The storyline of “Left to the Night Alone” centers around Ivana Morriander. Ivana is undead. Note I did not call her a vampire, despite the new title her story is soon to be re-released under. I don’t personally see Ivana’s character as a vampire and after a brief online conversation with authoress I know she didn’t necessarily write her that way either, but apparently many other readers of the book did. The truth is expect for an aversion to sunlight there is absolutely nothing vampiric about Ivana and I’m frankly a little baffled by the insistence of other readers that she is. Personally, if I were forced to place a label upon Ivana’s existence it would be intellectual zombie… but I digress.
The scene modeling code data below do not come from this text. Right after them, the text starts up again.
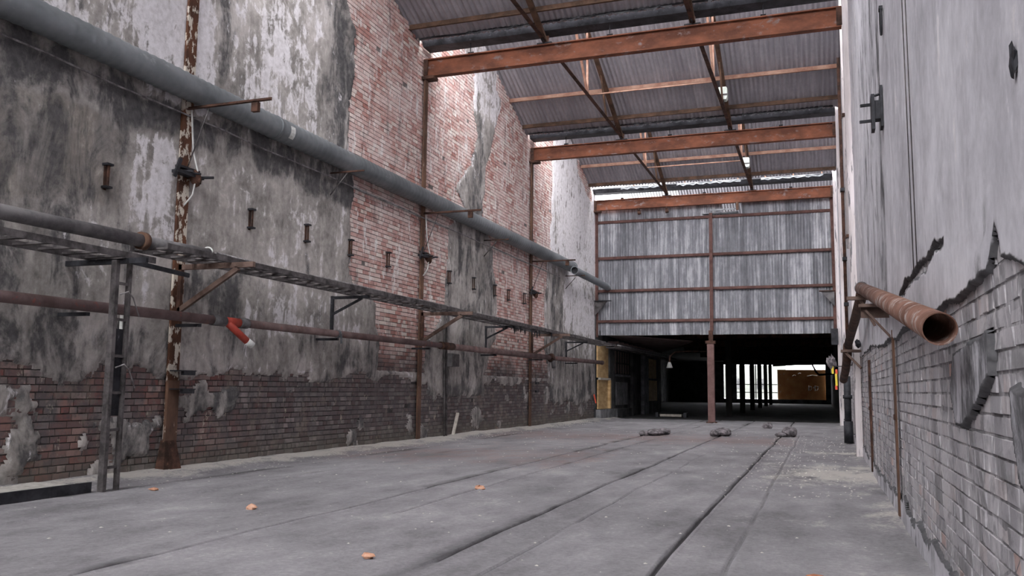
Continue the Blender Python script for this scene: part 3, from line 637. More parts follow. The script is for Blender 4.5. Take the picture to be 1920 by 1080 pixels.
# ------------------------------------------------------------------ left stanchions
clab = {9.3: 'nearest wide stanchion of the left wall, rust with flaking cream paint', 16.75: 'brown rusty stanchion on the left wall carrying the near beam', 24.2: 'thin brown rusty stanchion on the left wall carrying the middle beam'}
for y in COLS[:3]:
    s = empty('stanchion', (-8.08, y, 0), label=clab[y], cat='column'); mt = M['rust_flake'] if y < 10 else M['rust_plain']
    wd = .2 if y < 10 else .15
    MB().box(-8.10, -8.065, y-wd/2, y+wd/2, 0, 7.88).build('flange', mt, s); MB().box(-8.13, -8.10, y-.01, y+.01, 0, 7.88).build('web', M['rust_dark'], s)
    if y < 10: MB().add([(-8.12,y-.2,0),(-7.99,y-.17,0),(-7.99,y+.17,0),(-8.12,y+.2,0),(-8.12,y-.11,.42),(-8.055,y-.1,.42),(-8.055,y+.1,.42),(-8.12,y+.11,.42)], [(0,3,2,1),(4,5,6,7),(0,1,5,4),(1,2,6,5),(2,3,7,6),(3,0,4,7)]).build('foot', M['rust_dark'], s)
    if y < 10:
        MB().prof([(-.11,-.01),(.13,-.01),(.11,.02),(-.1,.02)], (-8.075, y, 0), (-8.075, y, 1.2), (1,0,0)).build('cover_plate', M['rust_plain'], s)
    zc = 4.0 if y < 10 else 3.98
    c = empty('column_clamp', (-8.0, y, zc-.1), label='black bolted clamp with prongs gripping the '+{9.3:'nearest flaking stanchion',16.75:'stanchion under the near beam',24.2:'stanchion under the middle beam'}[y], cat='clamp')
    MB().box(-8.06, -7.94, y-.26, y+.24, zc-.06, zc-.02).build('lower_jaw', M['black'], c)
    MB().box(-8.06, -7.98, y-.2, y+.2, zc+.03, zc+.06).build('upper_jaw', M['black'], c)
    MB().bar((-7.99, y-.28, zc-.12), (-7.97, y-.2, zc+.14), .05, .03, (1,0,0)).build('end_plate', M['black'], c)
    MB().lump((-7.98, y+.12, zc-.06), .07, .09, .1, 4).build('casting', M['rust_dark'], c)
    for d in (-.1, .05): MB().tube([(-8.0, y+d, zc), (-7.86, y+d+.02, zc-.02)], .016, 6).build('bolt', M['black'], c)
    MB().tube([(-8.0, y+.2, zc-.03), (-7.88, y+.36, zc)], .02, 6).build('prong', M['black'], c)
    if y < 20:
        MB().tube([(-8.03, y+.02, zc+.9), (-7.99, y+.05, zc+.3), (-7.96, y+.12, zc+.05), (-7.98, y+.07, zc-.3), (-8.05, y+.0, zc-.45)], .012, 6).build('cable_tail', M['white'], c)
    # duct arm
    a = empty('duct_bracket', (-7.4, y, 4.8), label='long dark steel arm under the spiral duct at the '+{9.3:'nearest flaking stanchion',16.75:'stanchion under the near beam',24.2:'stanchion under the middle beam'}[y], cat='bracket')
    MB().angle((-8.1, y, 4.87), (-6.72, y, 4.87), .05, .045, .008).build('arm', M['rust_dark'], a)
    MB().box(-7.02, -6.92, y-.03, y+.03, 4.74, 4.87).build('lug', M['rust_dark'], a)
    MB().tube([(-7.72, y, 4.87), (-8.04, y+.02, 4.08)], .008, 6).build('stay_rod', M['ladder'], a)
    # triangular tray bracket
    t = empty('tray_bracket', (-7.5, y, 2.1), label='triangular brown bracket carrying the cable tray at the '+{9.3:'nearest flaking stanchion',16.75:'stanchion under the near beam',24.2:'stanchion under the middle beam'}[y], cat='bracket')
    MB().bar((-8.06, y, 2.70), (-6.88, y, 2.70), .05, .07).build('arm', M['arm_brown'], t)
    MB().bar((-8.04, y, 2.12), (-7.12, y, 2.66), .05, .065).build('brace', M['arm_brown'], t)
    MB().bar((-8.04, y, 2.05), (-8.04, y, 2.74), .05, .06, (1,0,0)).build('wall_leg', M['rust_dark'], t)
    for k, (zz, nm) in enumerate(((1.32, 'upper'), (1.08, 'lower'))):
        if y == 16.75: continue
        e = empty('step_bracket', (-8.0, y, zz), label='small black angle shelf bolted low on the %s stanchion, %s of two' % ('nearest flaking' if y < 10 else 'middle beam', nm), cat='bracket')
        MB().box(-8.1, -7.88, y-.08, y+.22, zz, zz+.014).build('shelf', M['black'], e); MB().box(-7.93, -7.88, y-.02, y+.2, zz-.05, zz).build('lip', M['black'], e)
for i, (y, lb) in enumerate(((13.0, 'before the first pink brick area'), (20.4, 'over the grey plaster strip'), (27.9, 'at the open end of the duct'))):
    a = empty('duct_hanger', (-7.8, y, 4.7), label='short thin steel hanger under the spiral duct '+lb, cat='bracket')
    MB().angle((-8.1, y, 4.87+.02*i), (-7.42, y, 4.87+.02*i), .03, .03, .006).build('arm', M['rust_dark'], a); MB().tube([(-7.75, y, 4.87), (-8.1, y+.02, 4.5)], .012, 6).build('stay_rod', M['ladder'], a)
for i, (y, lb) in enumerate(((13.2, 'before the pink brickwork'), (20.6, 'above the dripping grime'), (28.0, 'near the corrugated wall'))):
    t = empty('tray_bracket', (-7.7, y, 2.3), label='small black tray bracket '+lb, cat='bracket')
    MB().bar((-8.1, y, 2.69), (-7.35, y, 2.69), .035, .05).build('arm', M['black'], t); MB().bar((-8.08, y, 2.4), (-7.5, y, 2.67), .03, .04).build('brace', M['black'], t)
    MB().bar((-8.09, y, 2.05), (-8.09, y, 2.72), .05, .05, (1,0,0)).build('wall_leg', M['black'], t)

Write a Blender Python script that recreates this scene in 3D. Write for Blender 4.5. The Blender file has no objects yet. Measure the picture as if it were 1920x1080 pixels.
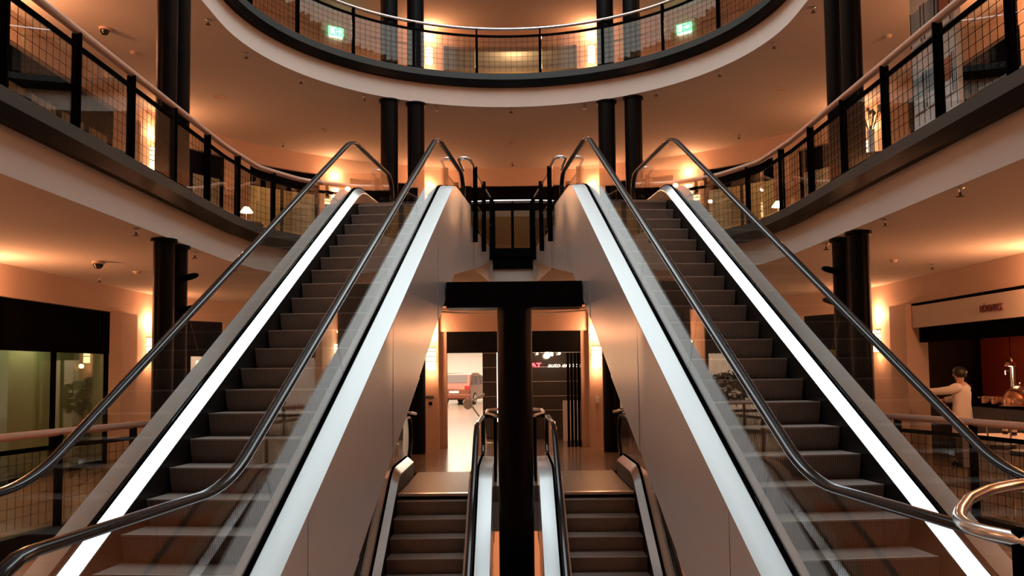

Mostly the book chronicles two parts of Ivana’s life, or afterlife as the case maybe. The major focus, or larger part, deals with a time right around the Great Depression when she was friends with a New York bar owner, Dante. Dante’s bar and the young bartender he employed, Luther, become very dear to Ivana. So dear in fact that she is found in the opening scene of the book sitting in the modern day incarnation of the bar and thinking back on her old friends. The second part of the book is about her tumultuous relationship to an eccentric artist named Ruben. In-between the back and forth between her past and present with Ruben and Dante some events and happenings of her longer, older history are reviled, but mostly the book is about these two era’s in her life and how they relate to and contradict from each other.
The characters of Dante and Luther are typical of what one would expect of people living during the time period. They are both at their core honest and good men who are focused to deal with the unpleasant nature life can take on from time to time. I have no trouble at all understand why Ivana would feel loss and longing for their friendship after their passing and why they would be difficult to replace.
Ruben on the other hand is a bit of an odd duck. He’s awkward and unsure of himself, but at the same time comes off arrogant and formal. The conversations between him and Ivana are full of phrases and lines that seem very non-organic to any sort of conversation taking place in the modern day. It feels as though he and to a lesser degree Ivana, when she is around him, are trying just a little too hard to be, for lack of a better word, Goth. Beyond that it’s difficult for me to put into words how much I loathed Ruben.
The tie in of the Dante’s and Ruben’s stories is important to the ending of the book. So, I will not give it away. But there is some math with the timelines of their stories that just doesn’t quite add up. For Dante’s mother and Ruben’s multiple great-grandfather to have known the same people and done all the things they claimed and for both stories to tie into Ivana’s past it would have required, in my figuring, for Dante’s mother to have been a couple hundred years old when she had him. But that aside it was an enjoyable and imaginative story. I truly had a hard time putting it down once I started reading it.
Overall, I’d say I would suggest this one to anyone who likes undead characters who are full of moral fiber and emotional complexity. On the other hand, I’d advise anyone who likes blood and gore covered zombies or vamps to perhaps give this one a pass, because while there are some gruesome scenes that’s not what this book is about. That’s not what Ivana is about.